The Rise of Authoritarianism in the Western Balkans by Florian Bieber

The Rise of Authoritarianism in the Western Balkans by Florian Bieber

Author:Florian Bieber
Language: eng
Format: epub, pdf
ISBN: 9783030221492
Publisher: Springer International Publishing


3.6 Albania

In the Western Balkans , Albania has always been an odd fit. It was not affected by the dissolution of Yugoslavia and the subsequent wars, nor by a high level of conflict over identity and statehood, and it has been quite distinct from the post-Yugoslav space. More by accident than by design, the country was caught up in the Western Balkans due to challenges of democratic transformation in the 1990s. In this regard, it shared in the experience of semi-authoritarian regimes, as explored in the previous chapter. The government of Sali Berisha, which had turned increasingly authoritarian by 1996, broke down in the wake of the collapse of pyramid schemes in 1997. This brought about not only a breakdown of the regime but also a state failure, with most state institutions crumbling (including the army) and international intervention being required to restore order and enable new elections.

The period after 1997/1998 was characterized by both a second democratization and a state reconstruction that only gradually resulted in an uncontested political system. Unlike most other countries of the Western Balkans, Albania experienced a surprisingly stable two-party system, with power regularly alternating between the two dominant parties, the Democratic Party of Albania (Partia Demokratike e Shqipërisë, PDSh) and the Socialist Party of Albania (Partia Socialiste e Shqipërisë, PSSh). Power first switched in 1992 to the PDSh, back to the PSSh in 1997, returning to the PDSh in 2005 and back once more to the PSSh in 2013. While regular alternations of power between two established parties might suggest a stable, consolidated democratic system, the reality has been characterized by a high level of polarization and low levels of the legitimacy of these changes of power—or by these not taking place. The legitimacy of election results is frequently contested by the losers, ushering in protracted periods of boycotts. Such a polarized political system, based on a limited political consensus, has favored periods of episodic authoritarianism. Despite this polarization, the parties have cooperated in asserting their duopoly over the state, both in freezing other parties out of the system and in ensuring strong party control over the state. Thus, Deimel and Primatarova noted that, after constitutional amendments in 2008, ‘[b]linded by the alleged consensual spirit, the international community helped consolidate stabilocracy in Albania, which provides stability externally but domestically oscillates between democracy and autocratic tendencies’ (Deimel and Primatarova 2012, 19).

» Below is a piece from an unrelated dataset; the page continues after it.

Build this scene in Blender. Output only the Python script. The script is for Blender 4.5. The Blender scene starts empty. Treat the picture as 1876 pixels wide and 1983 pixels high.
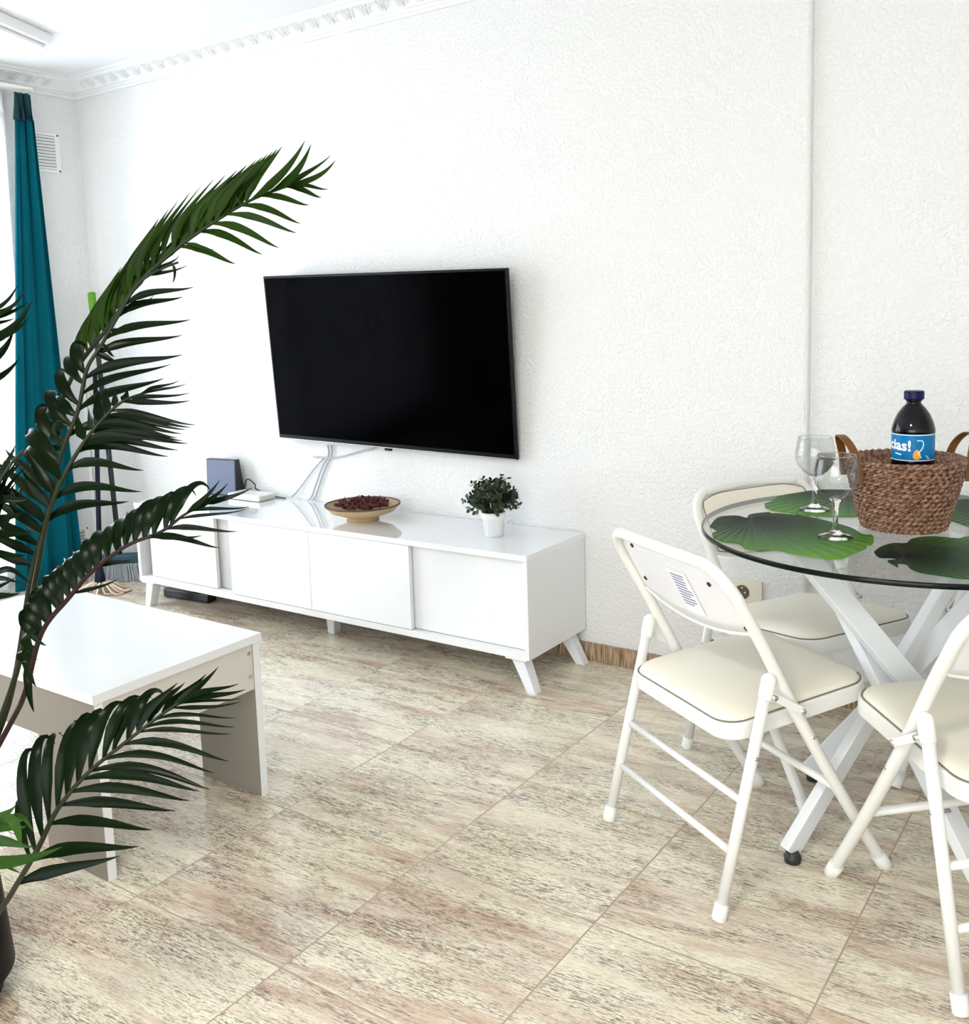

When the PDSh returned to power in 2005 under the leadership of Sali Berisha, who had become increasingly autocratic in the 1990s, many observers worried about a renewed period of authoritarianism. These fears were initially disproved, as he appeared to have undergone a democratic transformation, as Ion Iliescu had done in Romania between his earlier presidential mandates in the 1990s and his return to power in 2000. In both cases, the country’s transformation and pragmatic considerations explain the different natures of their rule. However, the high level of polarization remained characteristic of Albanian politics and, following hotly contested elections in 2009, the PSSh-led opposition questioned the legitimacy of the government.